On offense, the Hurricanes rank fifth in the ACC in scoring (29.5), sixth in passing (245.8) and total yards (405.5), and 10th in rushing (159.7). Miami has been impressive inside the red zone this year, scoring 92.7 percent of the time, which ranks second in the ACC and 11th nationally. Quarterback Malik Rosier has been one of the top signal callers in the ACC this year, ranking first with 25 passing touchdowns, second with 13.69 passing yards per completion, fourth with 2,917 passing yards, and sixth with 243.1 yards per game. Most of the dominance came during Miami’s 10-0 start to the season, but the Hurricanes have been outscored 62-17 in back-to-back losses to Pitt and Clemson, averaging just 223 total yards. Rosier completed just 46 percent of his passes and was sacked seven times during the two losses. Sophomore tailback Travis Homer is seventh in the ACC with 75.2 rushing yards per game and has managed to find the end zone seven times. Third-team All-ACC wideout Braxton Berrios ranks just 13th with 52.8 receiving yards per game, but leads the league and is 21st nationally with nine receiving touchdowns. Senior tight end Christopher Herndon IV earned second-team All-ACC accolades with 3.6 receptions and 43.4 receiving yards per game.

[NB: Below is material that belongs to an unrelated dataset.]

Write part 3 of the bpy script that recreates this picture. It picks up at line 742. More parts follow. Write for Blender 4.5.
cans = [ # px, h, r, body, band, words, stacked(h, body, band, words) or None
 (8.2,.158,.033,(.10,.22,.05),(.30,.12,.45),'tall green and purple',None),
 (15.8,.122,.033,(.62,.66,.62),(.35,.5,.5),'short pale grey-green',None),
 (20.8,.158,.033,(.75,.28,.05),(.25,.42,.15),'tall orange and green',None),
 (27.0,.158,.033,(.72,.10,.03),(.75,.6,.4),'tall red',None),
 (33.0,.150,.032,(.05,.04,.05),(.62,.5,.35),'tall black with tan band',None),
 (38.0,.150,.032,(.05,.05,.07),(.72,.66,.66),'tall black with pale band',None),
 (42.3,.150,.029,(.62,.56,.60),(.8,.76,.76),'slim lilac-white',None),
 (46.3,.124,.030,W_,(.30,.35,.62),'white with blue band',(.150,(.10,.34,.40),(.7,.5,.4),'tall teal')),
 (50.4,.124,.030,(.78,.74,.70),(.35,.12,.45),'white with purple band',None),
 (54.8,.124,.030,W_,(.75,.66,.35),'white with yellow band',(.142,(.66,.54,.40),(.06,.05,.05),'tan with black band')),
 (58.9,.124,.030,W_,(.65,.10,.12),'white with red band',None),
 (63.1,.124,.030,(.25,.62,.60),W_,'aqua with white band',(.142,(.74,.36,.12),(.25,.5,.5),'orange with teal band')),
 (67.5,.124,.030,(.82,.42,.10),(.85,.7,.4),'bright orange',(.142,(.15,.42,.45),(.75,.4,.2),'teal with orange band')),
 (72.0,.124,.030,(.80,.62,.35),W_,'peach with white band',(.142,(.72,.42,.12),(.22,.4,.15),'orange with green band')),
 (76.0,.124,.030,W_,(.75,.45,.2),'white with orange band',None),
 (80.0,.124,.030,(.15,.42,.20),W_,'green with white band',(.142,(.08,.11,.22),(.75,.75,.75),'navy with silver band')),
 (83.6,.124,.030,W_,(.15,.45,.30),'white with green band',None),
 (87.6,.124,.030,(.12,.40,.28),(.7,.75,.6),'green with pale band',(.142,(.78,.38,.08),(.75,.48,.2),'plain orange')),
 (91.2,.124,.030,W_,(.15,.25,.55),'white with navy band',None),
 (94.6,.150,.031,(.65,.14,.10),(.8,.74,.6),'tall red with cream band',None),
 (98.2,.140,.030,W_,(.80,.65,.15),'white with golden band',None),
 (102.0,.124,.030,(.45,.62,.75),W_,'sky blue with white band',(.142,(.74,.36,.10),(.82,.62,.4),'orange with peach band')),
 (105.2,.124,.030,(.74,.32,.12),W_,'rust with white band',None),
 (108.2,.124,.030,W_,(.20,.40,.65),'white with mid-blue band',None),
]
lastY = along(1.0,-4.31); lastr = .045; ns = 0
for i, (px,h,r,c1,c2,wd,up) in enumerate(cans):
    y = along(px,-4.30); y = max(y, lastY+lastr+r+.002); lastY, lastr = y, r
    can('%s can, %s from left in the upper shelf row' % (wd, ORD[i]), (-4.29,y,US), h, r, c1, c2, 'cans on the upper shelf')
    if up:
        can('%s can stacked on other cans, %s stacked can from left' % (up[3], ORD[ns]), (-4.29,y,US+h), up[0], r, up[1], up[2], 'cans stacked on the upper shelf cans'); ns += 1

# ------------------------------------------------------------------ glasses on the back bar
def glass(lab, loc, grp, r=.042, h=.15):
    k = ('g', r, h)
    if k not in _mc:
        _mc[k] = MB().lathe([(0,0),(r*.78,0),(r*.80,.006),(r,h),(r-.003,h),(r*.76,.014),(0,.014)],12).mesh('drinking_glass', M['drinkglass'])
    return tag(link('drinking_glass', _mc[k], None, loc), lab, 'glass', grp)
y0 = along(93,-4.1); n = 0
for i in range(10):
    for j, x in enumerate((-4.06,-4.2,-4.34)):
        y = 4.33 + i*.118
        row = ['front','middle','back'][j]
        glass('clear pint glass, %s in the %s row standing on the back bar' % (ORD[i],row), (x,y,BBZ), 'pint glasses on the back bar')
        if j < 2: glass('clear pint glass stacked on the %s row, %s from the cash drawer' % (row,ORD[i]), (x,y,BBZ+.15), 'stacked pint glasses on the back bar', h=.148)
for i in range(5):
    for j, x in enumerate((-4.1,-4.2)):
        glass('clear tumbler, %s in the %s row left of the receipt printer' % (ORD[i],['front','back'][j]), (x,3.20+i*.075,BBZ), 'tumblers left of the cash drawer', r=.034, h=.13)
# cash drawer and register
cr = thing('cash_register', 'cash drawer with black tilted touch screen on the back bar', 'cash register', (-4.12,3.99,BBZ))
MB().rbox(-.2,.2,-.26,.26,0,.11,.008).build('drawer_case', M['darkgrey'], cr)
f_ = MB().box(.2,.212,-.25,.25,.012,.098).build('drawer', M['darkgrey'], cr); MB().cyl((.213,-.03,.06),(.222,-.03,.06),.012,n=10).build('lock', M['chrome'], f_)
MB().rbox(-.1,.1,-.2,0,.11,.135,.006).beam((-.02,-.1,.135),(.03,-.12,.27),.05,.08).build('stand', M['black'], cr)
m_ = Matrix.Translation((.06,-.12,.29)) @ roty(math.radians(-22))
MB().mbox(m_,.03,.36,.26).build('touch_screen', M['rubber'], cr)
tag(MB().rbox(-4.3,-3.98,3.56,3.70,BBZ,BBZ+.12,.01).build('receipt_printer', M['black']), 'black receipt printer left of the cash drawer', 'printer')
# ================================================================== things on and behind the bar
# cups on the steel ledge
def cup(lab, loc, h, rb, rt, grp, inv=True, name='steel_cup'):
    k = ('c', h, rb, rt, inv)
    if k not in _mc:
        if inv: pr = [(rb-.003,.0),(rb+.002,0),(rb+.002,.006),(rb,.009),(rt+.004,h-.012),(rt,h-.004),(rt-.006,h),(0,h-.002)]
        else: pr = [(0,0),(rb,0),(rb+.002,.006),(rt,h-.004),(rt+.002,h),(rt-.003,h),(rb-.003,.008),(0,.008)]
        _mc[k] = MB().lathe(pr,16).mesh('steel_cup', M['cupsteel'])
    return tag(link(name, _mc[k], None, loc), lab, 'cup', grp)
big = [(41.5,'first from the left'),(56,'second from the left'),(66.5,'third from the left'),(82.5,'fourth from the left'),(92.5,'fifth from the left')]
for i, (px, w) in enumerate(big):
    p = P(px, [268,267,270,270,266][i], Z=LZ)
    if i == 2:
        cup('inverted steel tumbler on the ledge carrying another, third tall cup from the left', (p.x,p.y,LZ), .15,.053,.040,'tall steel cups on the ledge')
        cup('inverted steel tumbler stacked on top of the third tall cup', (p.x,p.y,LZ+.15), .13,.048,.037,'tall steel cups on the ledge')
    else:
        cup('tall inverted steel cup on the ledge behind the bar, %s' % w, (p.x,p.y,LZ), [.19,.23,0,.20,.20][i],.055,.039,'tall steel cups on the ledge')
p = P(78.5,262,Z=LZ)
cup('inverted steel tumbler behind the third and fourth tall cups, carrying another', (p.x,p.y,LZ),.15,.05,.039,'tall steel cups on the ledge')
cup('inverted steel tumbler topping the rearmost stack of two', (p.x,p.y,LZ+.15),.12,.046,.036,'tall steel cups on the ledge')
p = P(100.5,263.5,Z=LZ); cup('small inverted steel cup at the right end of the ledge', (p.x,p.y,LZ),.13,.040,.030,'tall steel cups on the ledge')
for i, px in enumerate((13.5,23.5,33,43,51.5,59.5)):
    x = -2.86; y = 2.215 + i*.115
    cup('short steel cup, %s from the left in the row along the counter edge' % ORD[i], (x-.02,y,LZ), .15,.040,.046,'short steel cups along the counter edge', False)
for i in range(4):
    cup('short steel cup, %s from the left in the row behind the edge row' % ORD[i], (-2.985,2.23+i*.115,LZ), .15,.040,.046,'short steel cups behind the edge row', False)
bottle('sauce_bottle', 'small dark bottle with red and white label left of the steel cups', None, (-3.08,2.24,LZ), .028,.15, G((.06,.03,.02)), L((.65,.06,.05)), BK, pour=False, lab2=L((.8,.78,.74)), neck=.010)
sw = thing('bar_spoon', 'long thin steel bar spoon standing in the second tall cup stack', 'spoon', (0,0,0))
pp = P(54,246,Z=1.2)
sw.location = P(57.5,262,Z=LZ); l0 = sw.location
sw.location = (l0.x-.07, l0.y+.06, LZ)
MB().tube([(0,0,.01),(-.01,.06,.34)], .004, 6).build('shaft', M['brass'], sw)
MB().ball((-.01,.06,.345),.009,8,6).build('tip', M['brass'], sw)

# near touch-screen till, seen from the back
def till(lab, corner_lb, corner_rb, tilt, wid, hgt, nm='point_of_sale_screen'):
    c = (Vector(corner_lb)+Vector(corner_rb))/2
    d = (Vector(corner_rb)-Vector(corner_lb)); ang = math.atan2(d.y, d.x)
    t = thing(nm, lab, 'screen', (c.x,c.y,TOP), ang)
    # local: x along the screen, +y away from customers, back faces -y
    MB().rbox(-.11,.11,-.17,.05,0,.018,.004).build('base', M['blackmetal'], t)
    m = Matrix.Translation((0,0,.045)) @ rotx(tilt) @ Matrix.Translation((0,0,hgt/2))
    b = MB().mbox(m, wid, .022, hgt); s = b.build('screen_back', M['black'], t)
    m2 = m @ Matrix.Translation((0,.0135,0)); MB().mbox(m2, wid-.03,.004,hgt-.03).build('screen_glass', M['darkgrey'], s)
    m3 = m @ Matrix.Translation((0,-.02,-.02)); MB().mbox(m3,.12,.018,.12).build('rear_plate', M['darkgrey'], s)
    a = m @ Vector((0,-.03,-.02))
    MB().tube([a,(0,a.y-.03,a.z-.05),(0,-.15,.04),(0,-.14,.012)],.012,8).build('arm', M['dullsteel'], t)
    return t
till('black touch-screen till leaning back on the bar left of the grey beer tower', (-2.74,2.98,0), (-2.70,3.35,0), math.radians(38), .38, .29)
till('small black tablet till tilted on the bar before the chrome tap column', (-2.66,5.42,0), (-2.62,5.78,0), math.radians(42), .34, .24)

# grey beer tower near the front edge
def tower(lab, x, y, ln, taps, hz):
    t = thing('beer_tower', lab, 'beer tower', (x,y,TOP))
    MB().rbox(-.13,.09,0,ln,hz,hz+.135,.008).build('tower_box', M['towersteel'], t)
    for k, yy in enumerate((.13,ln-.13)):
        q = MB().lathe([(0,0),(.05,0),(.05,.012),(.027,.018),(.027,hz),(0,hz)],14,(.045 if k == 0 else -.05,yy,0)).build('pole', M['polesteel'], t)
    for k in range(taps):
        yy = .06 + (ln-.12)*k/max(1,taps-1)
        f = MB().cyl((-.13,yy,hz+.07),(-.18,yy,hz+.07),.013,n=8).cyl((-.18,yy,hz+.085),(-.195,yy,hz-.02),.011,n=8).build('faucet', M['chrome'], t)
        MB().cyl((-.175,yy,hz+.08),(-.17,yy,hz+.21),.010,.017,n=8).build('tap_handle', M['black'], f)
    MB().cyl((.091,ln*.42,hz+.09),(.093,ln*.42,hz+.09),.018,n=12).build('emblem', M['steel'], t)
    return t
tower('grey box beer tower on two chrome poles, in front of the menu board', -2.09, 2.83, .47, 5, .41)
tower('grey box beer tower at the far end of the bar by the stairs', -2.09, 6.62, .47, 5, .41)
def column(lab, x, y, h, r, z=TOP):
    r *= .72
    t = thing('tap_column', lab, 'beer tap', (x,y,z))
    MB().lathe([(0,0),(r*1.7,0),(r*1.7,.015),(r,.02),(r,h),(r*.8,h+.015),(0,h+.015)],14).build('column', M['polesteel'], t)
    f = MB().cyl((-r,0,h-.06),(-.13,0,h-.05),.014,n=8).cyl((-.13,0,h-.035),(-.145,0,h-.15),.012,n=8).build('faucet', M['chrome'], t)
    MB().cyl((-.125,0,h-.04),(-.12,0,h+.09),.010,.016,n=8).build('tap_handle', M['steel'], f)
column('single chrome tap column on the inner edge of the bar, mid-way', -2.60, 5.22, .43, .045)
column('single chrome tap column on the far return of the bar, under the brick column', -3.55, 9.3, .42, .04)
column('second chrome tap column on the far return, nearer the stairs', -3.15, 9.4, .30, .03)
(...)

Wisconsin’s defense ranks first in the country in total yards allowed (253.2), second against the run (92.6), third in scoring (13.2), and fourth in defending the pass (160.6). The Badgers are ninth nationally with both 19 interceptions and 26 total takeaways, 12th with 3.00 sacks per game, as well as sixth in first down defense (179) and seventh in third down conversion percentage defense (29.6). UW also adds 6.5 tackles for loss each time out and has recovered nine fumbles on the season. Within the red zone, Wisconsin has limited the opposition to points just 72.7 percent of the time, good for 10th nationally. Runner-up for the Butkus Award, T.J. Edwards has recorded 75 total tackles and 11.0 TFLs as a key part of Wisconsin's top-ranked defense. He also is tied for the team lead with four interceptions – including one returned for a touchdown – and has logged seven pass breakups. Edwards was a consensus first-team All-Big Ten pick this season. Joe Ferguson is also tied with Edwards with four interceptions and shares the team lead with Leon Jacobs with two fumbles recovered this season. Ryan Connelly paces the Badgers in tackles with 6.2 stops per contest. Garret Dooley (0.58), Alec James (0.42) and Andrew Van Ginkel (0.42) all rank in the Big Ten’s top 15 leaders in sacks per game.

On special teams, Wisconsin ranks fourth in the Big Ten in punt return average (8.45), eighth in punt return defense (7.00), and 12th in punting (36.73). Nick Nelson rates fourth-best in the Big Ten in punt returns (8.5) and has one touchdown return to his credit. On kickoffs, the Badgers are eighth in the league in both returns (20.74) and defending returns (19.62). Rafeal Gaglianone is eighth nationally in field goal percentage (87.5), having made 14 of his 16 three-pointers this season. Miami’s special teams unit is headlined by senior kicker Michael Badgley, who was named to the All-ACC First Team. Badgley has made 16 of his 20 field goal attempts this year, ranking fifth in the ACC with an 80-percent clip. As a team, the Hurricanes found success in the punt game. Despite ranking 13th in the ACC in net punting (36.00), Miami rated fifth in the country in punt returns (15.92) and 26th in punt return defense (4.90). The Canes ranked ninth in the ACC in kickoff returns (21.81) and 11th defending kickoff returns (23.57).